Às 18 de março de 2008 às 11:56 , Blogger Linny Valenca disse...

dzstrsMeu lindoooo
Parabéns, amei seus textos...são maravilhosos...Conheci agora um lado seu que não conhecia...Parabéns também pelo seu blog, tah lindoooo...
Te adoro, viu?

 
Às 21 de março de 2008 às 14:17 , Blogger Dan FM disse...

Oi Ricardo. Eu gostaria muito de ter de volta os meus medos da infância, pois com certeza eles eram companheiros bem mais "amigáveis" do que esses medos de hoje, que tanto tiram meu sono. Hoje, eu luto contra as durezas da vida para não perder isso que você definiu com maestria: a sensibilidade. Seus textos são muito bons, a leitura é muito gostosa! Parabéns!

 
Às 23 de setembro de 2008 às 15:57 , Blogger Anderson Oliveira disse...
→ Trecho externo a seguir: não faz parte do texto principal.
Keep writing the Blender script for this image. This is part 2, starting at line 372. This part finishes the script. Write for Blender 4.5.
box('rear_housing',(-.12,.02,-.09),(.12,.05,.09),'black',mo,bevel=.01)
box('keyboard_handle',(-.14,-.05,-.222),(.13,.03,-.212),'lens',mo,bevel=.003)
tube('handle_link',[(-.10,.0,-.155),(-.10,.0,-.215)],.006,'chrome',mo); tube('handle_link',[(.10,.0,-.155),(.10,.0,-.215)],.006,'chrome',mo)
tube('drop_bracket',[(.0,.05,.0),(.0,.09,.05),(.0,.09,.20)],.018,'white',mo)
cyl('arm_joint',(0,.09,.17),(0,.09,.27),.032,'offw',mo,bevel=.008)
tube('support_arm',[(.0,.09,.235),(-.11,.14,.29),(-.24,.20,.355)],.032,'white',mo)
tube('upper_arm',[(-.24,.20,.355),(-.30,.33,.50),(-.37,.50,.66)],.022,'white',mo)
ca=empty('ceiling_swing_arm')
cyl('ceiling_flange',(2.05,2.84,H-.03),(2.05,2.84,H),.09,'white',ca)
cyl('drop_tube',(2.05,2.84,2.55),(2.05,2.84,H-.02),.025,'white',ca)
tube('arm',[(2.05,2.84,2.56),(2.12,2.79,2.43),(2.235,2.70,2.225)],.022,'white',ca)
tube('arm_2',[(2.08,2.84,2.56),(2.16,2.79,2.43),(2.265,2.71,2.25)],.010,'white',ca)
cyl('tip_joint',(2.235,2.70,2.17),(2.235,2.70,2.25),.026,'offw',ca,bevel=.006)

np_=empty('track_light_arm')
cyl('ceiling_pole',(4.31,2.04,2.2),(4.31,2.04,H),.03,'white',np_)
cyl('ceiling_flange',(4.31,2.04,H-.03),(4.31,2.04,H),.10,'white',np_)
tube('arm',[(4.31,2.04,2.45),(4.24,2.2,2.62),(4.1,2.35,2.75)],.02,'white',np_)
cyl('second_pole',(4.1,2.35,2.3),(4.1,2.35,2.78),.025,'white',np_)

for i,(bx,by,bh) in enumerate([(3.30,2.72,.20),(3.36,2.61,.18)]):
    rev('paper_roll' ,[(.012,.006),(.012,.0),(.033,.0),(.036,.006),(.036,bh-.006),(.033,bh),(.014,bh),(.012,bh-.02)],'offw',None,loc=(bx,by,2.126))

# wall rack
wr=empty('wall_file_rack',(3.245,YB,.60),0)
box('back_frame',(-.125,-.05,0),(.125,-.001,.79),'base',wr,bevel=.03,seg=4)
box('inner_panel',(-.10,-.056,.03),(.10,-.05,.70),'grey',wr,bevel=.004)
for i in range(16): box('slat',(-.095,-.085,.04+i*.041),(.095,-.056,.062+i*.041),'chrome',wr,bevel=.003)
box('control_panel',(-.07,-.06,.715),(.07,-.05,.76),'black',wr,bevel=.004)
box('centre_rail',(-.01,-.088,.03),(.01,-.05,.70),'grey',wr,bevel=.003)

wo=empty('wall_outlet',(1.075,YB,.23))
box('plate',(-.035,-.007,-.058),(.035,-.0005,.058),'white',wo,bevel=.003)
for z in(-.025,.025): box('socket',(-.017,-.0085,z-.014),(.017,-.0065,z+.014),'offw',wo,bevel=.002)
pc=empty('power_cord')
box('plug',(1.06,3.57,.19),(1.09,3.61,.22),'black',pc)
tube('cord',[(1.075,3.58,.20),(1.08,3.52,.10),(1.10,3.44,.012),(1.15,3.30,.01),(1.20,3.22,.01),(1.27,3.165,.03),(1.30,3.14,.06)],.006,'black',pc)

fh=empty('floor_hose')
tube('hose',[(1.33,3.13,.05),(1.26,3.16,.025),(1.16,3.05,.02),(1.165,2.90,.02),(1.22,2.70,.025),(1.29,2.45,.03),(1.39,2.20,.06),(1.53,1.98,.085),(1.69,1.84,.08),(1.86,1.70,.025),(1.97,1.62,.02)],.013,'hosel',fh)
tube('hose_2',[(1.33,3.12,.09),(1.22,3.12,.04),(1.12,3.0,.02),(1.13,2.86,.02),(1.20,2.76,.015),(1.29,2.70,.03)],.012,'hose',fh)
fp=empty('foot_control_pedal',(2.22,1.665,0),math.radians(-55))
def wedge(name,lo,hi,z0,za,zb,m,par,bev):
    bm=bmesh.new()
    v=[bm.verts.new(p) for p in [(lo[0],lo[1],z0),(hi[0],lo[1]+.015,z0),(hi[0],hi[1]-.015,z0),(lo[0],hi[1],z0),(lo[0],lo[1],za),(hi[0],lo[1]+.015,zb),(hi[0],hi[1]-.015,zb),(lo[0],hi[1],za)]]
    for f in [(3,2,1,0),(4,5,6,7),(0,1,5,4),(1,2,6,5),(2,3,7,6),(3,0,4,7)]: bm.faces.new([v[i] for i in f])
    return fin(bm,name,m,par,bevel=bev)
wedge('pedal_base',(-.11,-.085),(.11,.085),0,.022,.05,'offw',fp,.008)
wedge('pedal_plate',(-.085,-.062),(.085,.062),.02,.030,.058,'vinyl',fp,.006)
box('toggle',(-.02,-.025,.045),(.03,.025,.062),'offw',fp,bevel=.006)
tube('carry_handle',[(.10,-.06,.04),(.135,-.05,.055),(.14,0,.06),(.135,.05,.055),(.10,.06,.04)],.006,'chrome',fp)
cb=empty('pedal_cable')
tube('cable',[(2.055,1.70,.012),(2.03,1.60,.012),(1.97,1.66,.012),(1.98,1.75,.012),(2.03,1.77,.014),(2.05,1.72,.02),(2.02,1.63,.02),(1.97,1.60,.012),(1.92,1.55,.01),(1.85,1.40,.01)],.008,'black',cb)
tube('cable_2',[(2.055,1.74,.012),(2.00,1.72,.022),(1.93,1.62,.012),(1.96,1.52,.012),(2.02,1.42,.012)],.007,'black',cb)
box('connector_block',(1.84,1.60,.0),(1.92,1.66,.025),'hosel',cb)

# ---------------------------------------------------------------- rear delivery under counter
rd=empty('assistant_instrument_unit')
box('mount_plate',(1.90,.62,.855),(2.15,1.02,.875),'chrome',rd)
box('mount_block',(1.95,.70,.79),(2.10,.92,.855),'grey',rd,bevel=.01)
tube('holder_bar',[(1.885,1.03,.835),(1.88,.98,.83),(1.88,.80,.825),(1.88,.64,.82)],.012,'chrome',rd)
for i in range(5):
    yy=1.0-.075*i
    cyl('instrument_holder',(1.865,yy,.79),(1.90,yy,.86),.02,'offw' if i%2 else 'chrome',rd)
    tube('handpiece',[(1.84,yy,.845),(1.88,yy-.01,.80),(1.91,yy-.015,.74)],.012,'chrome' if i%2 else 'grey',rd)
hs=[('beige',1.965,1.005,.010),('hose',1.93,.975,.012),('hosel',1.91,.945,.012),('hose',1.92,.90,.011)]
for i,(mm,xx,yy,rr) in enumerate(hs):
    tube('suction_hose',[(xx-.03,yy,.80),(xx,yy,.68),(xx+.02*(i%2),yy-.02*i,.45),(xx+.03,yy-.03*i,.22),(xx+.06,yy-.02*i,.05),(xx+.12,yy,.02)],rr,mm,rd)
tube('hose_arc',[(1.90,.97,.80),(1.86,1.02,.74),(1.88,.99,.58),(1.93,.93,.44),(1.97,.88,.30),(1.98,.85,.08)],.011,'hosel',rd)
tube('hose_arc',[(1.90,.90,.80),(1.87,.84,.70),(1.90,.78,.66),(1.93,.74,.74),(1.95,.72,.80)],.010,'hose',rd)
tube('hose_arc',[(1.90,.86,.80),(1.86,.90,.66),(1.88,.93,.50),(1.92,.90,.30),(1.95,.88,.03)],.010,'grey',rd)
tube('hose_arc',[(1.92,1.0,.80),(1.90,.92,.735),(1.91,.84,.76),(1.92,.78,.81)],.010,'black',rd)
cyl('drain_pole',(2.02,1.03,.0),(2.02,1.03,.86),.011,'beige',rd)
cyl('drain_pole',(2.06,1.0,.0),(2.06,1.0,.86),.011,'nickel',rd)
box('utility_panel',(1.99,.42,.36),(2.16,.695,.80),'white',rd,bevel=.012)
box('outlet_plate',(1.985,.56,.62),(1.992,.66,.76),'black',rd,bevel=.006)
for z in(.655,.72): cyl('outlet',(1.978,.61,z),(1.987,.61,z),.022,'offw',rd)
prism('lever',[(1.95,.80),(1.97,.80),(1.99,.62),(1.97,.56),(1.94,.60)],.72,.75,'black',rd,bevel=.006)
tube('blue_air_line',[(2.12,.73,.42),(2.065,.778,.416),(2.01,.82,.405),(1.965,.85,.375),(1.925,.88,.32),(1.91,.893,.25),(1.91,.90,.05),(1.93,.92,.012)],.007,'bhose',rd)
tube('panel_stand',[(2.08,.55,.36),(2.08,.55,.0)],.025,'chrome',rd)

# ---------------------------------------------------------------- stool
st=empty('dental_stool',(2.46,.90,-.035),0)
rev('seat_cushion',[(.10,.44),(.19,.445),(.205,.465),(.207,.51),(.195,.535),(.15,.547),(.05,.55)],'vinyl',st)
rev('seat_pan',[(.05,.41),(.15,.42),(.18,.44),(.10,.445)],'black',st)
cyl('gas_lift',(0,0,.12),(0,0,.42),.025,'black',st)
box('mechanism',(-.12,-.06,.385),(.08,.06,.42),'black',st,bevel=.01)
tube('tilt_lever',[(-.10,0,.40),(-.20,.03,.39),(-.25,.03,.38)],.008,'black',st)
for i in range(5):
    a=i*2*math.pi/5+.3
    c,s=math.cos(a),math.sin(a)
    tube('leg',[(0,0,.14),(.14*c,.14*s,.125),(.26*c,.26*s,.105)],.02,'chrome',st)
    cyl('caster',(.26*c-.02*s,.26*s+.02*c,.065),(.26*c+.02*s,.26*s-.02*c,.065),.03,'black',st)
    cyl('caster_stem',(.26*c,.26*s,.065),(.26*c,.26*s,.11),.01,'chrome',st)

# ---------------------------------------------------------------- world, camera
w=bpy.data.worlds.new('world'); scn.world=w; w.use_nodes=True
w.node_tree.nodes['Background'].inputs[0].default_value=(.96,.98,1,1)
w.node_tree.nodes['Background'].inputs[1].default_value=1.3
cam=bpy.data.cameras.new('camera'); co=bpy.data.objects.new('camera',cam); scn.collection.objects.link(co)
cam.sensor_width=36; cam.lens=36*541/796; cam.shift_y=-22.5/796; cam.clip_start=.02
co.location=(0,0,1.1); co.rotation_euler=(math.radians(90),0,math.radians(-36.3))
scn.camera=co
O medo que deixamos lá atras apesar de tão aterrorizantes não nos atingiam fisicamente com tanta arrogancia.
Tais grupos de exterminio tem integrantes do próprio poder policial, aí sim é um árduo paradoxo, pois a polícia mata inocentes, são aterrorizantes.
Nossa justiça é demorada e não pune os verdadeiros bandidos que está em toda parte de nossa sociedade.

Um abraço,

Parabéns !


Anderson
Vitória da Conquista
www.blogdoanderson.com

 
Às 10 de maio de 2009 às 15:59 , Blogger Janaira Barreiros disse...

Encantada com seus textos, pensamentos, enfim.
Também tenho muito medo que o mundo acabe insensível. Fico me perguntando, será que isso não é falta de amor? Acho que falta amor por nós mesmos, pelo outro, pela vida e por tudo que nos cerca.
O homem é o lobo do homem!!!! Thomas Hobbes.